Perhaps the most important question is the political one. What did the Cuban revolution teach the revolutionary left in Latin America? What was the model it offered the left? The significance of the Cuban Revolution in 1959 is undeniable; it exposed the United States’s weaknesses, and persuaded a generation of revolutionaries that the giant had feet of clay, that the revolution was possible. It survived the sustained assaults of Washington – and kept afloat, with the help of eastern Europe. The symbolism of Che and Fidel have provided iconic banners for two generations of socialists.

But the urgent question for the current generation is what kind of socialism it represented. Kruijt sees no problem in a regime claiming to be socialist whose leaders remain in power for 20, 30 or 40 years without any semblance of election or genuine grassroots democracy. The mass movements he discusses, like the Committees for the Defence of the Revolution (CDRs) and the Federation of Cuban Women (FMC), were created from above not below, and run in the same way. The FMC was led by Raul Castro’s wife, Vilma Espin, from its creation in 1961 until her death in 2007. There was some movement over time in the state and its institutions – but leaders appeared and disappeared by executive decision.

Today Cuba is essentially run by the military who dominate government and the economy under the benevolent hand of the President, and lifelong Minister of Defence, Raul Castro. The examples are legion. The 21st-century Latin American mass movements have carried Che’s image aloft on demonstrations – but they also carry banners demanding democratic control of their societies, the accountability of leaders, the discussion of social and economic priorities at the grass roots, for example. Che is a symbol and an inspiration – but as Samuel Farber says in a recent biography, Che did not believe in socialist democracy. Like Fidel and most of the people interviewed here he was trained in a political tradition that gave total authority to a self-appointed leadership of those Kruijt describes as having a ‘moral calling’. The socialist tradition, by contrast, rests on Marx’s concept of the ‘self-emancipation of the working class’ as the prelude to a transformation which will make the majority the governors of their own destiny. Neither in theory nor in practice did the Cuban revolution understand socialism that way. Neither Fidel nor Che came from a military background – but the political structures they created were command models, rather than a dialogue of base and leadership. It is significant that one of the few analysts to have discussed Cuba in these terms, Samuel Farber, does not appear in the lengthy bibliography. And nor does Steve Cushion’s painstaking exploration of the working class roots of the Cuban revolution.

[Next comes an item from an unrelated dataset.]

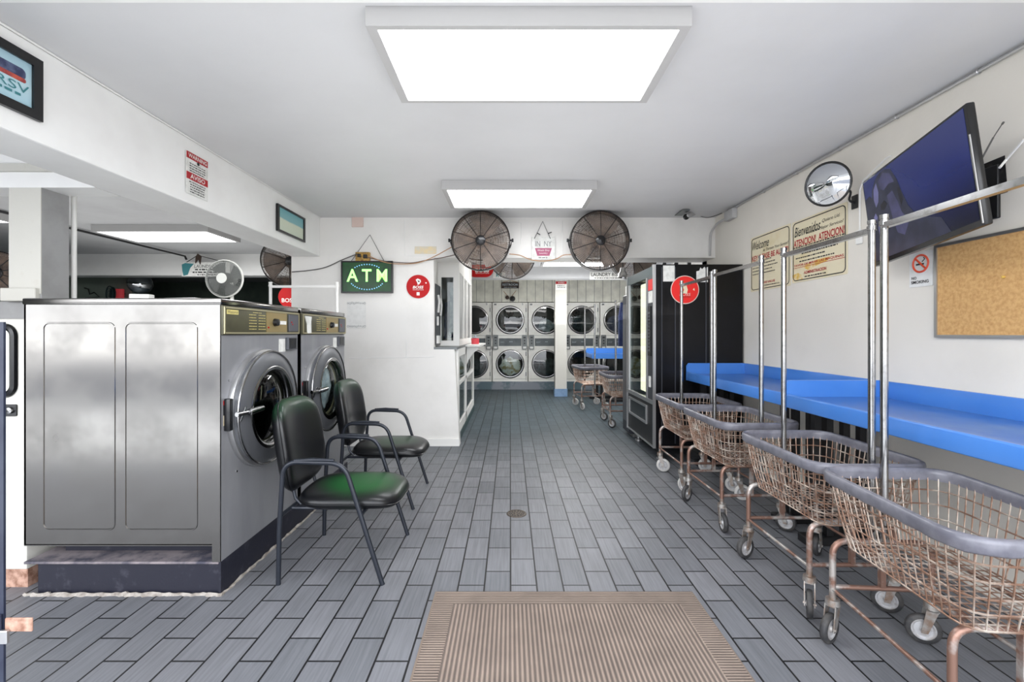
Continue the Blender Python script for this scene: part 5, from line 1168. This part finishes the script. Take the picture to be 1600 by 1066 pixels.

This is not simply an academic debate. The movement throughout the Americas is in the throes of a profound and painful examination of its own history from which a new strategy for social transformation should emerge. Part of that discussion will examine the US role in the region and its systematic attack on Cuba; but beyond that there has to be an honest appraisal of the left’s experience, its successes and its failures, its myths and its realities.
Mike Gonzalez is Emeritus Professor of Latin American Studies at the University of Glasgow.